I still think it's odd that it's the cover that comes up when you look for it on Amazon even. I guess this is a thing. Wonder if this happened to other books.
 
From what I understand the "looking off to the side" version is the paperback and the "looking right at you" is the hardcover. I have the hardcover somewhere around here in a box...
 
Amazingly, I found it in my first try, my hardcover is not the head-on one.
 
I've seen the head-on one used in listings for the HC, but in no actual pictures of the physical book
 
When I saw the cover I was expecting the Nexus to be involved in the story too. I was disappointed that it wasn't but I still liked the book.
 
Is it clear that the energy stuff is the Nexus on the published hardcover art? I never realized it until I saw the original artwork online, but I have the paperback, which is cropped such that you can't really tell.

I know Carey wrote some of her books very quickly (Voyages doesn't say that this is one of those, though). One wonders if the cover was commissioned before the outline was approved!
 
Is it clear that the energy stuff is the Nexus on the published hardcover art? I never realized it until I saw the original artwork online, but I have the paperback, which is cropped such that you can't really tell.

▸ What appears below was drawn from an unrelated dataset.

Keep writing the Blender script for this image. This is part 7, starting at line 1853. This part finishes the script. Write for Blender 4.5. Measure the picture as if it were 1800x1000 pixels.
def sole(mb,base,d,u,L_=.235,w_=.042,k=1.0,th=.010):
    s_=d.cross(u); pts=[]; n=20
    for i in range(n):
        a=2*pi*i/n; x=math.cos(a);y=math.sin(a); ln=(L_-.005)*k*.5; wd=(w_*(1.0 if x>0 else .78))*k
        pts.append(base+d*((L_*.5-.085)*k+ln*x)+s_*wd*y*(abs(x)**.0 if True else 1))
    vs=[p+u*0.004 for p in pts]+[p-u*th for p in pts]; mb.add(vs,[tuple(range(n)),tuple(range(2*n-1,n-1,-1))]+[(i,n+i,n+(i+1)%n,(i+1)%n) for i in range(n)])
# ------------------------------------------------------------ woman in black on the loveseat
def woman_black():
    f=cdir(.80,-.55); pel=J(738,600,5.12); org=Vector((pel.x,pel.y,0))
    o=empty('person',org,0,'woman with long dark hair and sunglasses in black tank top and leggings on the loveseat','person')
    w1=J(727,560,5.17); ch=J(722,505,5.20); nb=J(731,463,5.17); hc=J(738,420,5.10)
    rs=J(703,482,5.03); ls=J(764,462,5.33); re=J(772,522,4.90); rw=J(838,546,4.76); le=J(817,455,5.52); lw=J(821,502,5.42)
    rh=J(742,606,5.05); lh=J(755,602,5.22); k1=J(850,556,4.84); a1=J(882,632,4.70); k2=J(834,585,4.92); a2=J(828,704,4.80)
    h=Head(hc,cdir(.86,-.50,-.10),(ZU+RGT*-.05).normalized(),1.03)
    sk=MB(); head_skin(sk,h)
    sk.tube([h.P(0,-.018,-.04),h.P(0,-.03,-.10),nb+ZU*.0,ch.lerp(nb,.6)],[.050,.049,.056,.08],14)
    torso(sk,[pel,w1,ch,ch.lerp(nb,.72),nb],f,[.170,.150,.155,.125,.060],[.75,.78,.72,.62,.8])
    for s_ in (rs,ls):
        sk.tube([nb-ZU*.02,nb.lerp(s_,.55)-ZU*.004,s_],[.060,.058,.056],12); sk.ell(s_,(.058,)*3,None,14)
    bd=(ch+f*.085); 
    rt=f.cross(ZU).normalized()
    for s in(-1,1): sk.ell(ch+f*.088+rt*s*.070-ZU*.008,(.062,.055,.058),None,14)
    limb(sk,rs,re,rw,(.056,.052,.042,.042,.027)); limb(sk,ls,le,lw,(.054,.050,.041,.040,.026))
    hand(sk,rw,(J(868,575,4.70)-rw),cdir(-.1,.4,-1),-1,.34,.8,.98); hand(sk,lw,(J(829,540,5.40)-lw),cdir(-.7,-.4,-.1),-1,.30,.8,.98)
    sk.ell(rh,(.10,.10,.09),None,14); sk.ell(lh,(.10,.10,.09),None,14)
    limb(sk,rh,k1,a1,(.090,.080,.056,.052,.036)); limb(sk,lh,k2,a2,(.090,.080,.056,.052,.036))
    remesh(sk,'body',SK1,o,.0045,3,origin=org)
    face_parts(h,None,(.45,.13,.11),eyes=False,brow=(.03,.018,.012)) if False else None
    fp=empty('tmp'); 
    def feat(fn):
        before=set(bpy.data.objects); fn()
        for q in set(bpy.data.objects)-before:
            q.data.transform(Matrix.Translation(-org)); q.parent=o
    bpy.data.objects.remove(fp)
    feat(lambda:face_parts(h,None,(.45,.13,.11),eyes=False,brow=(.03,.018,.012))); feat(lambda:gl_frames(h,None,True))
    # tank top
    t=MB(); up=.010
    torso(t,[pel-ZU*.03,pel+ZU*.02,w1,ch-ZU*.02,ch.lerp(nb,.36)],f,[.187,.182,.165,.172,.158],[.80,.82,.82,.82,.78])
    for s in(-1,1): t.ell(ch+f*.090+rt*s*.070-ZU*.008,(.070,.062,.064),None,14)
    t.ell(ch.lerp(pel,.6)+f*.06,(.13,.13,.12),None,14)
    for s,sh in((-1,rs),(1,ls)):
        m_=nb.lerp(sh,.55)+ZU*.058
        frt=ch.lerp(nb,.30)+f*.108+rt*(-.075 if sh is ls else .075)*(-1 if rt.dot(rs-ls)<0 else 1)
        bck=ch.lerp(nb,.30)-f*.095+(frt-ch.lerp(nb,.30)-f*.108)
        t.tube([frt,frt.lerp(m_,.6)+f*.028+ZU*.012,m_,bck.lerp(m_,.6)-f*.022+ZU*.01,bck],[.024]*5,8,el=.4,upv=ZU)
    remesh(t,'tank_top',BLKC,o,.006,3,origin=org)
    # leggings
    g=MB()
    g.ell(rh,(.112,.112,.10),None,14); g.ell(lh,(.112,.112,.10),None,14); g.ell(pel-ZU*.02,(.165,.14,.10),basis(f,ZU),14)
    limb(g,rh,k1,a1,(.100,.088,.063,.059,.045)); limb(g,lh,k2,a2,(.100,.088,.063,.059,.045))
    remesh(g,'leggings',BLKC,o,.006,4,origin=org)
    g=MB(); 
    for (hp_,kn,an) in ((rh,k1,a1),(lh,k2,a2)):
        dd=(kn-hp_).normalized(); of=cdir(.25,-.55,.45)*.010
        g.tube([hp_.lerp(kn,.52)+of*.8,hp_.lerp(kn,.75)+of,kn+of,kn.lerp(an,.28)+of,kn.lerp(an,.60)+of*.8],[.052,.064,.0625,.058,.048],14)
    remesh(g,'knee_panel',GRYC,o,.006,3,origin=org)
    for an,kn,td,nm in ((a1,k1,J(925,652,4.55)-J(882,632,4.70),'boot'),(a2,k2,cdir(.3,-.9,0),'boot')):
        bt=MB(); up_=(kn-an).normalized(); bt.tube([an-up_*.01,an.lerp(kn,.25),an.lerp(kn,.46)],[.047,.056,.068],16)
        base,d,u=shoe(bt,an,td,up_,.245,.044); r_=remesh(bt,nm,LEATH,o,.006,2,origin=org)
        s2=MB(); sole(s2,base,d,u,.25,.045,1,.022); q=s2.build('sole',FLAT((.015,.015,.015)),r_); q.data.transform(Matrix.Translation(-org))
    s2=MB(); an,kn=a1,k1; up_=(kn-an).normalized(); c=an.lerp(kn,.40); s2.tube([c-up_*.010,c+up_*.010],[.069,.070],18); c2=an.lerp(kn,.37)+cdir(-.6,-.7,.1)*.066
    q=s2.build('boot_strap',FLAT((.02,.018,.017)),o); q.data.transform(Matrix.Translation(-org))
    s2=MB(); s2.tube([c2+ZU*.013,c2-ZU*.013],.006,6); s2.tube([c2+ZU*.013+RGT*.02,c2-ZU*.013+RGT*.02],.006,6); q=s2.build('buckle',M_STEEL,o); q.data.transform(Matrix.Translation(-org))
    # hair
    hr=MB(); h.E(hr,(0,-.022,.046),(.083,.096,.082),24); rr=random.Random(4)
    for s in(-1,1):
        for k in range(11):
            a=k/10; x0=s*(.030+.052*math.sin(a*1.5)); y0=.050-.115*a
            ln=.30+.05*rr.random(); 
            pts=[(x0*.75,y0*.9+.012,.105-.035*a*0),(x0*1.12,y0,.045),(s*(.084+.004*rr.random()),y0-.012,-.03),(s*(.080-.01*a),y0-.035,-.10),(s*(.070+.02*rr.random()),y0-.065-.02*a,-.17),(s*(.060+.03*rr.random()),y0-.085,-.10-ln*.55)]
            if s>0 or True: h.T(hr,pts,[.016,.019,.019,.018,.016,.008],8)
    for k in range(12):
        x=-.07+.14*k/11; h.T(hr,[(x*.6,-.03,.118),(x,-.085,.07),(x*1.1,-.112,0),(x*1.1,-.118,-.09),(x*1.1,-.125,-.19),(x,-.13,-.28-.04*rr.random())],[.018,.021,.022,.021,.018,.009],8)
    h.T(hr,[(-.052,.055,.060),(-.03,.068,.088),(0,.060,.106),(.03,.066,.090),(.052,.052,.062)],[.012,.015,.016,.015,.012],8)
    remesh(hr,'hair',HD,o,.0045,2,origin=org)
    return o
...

Ship of the LIne was Pocket's first Star Trek hardcover with a wraparound cover. The funny thing for me about that, though, is that it took years for me to look at the "back" of the cover. If you look at the front alone, it's the usual Birdsong heads-in-space, and the Nexus is obscured by the title. It you look at the whole thing, because IIRC the back has no text at all, then it's much more apparent that it's the Nexus.
 
So why is the Nexus on the cover? I just assumed it was because the book took place after Generations. Or did the artist confuse the Nexus with the Badlands?
 
Could it be that the cover artist used the Nexus as a stand-in for the temporal anomaly that trapped the Bozeman? Like, they assumed all temporal anomalies look alike?